For those of us who always associated Modela with clothes and models, it was a revelation. I never new Modela did makeup. "Actually, I started as a model/modelling agent/makeup artist", he says. "We kind of started the business of makeup in Nigeria. It was not a business, really, when I started. I started doing makeup as compliment for most of my clients. When they use my models for a job they get that as a added advantage, sort of. Overtime some clients started requesting for makeup specifically and I bill them for it. That was how it that became a business."
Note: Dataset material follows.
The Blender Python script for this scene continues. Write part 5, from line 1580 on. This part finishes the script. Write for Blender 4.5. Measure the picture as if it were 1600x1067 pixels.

He describes his style of makeup as avant-garde "It's the not the usual thing you see. This fashion business has gone to another level. It's not just about making dresses and somebody coming to do bridal makeup for high fashion clothes. We have a lot of younger makeup artists here today, and other ones who'll be seeing this on TV.... I believe that people need their minds to be be stretched, so they can know what a designer like me who does make-up as well expect from somebody who does makeup for me. If you are coming to do makeup for me, I don't expect you to come and do bridal makeup for my kind of clothes, because they are high fashion, they are Haute Couture..So I would expect you do do makeup at that level. So when I do makeup I try to show what I would want in my kind of clothes and the kind of makeup I want for it."

While all these would seem big to the average observer, Bayo thinks Modela is just getting started. "I wish we could just move ahead, get a bigger place to run a bigger business for Modela. What we are are doing now is just skeletal services. We're still trying to move. It's a teething stage for us, trying to build a label. We are just in infancy stage. We're trying to make it to be big."

If you haven't seen Modela live on the runway, look out for a show later this month. Bayo and his crew are working on sponsorship for a Modela show that is coming up on the 23rd of November. "Most of the clothes are ready." he says, "The major constraint now is money to pay models, a good hall on the Island. It's going to be the normal Modela thing; it's going to blow your mind!"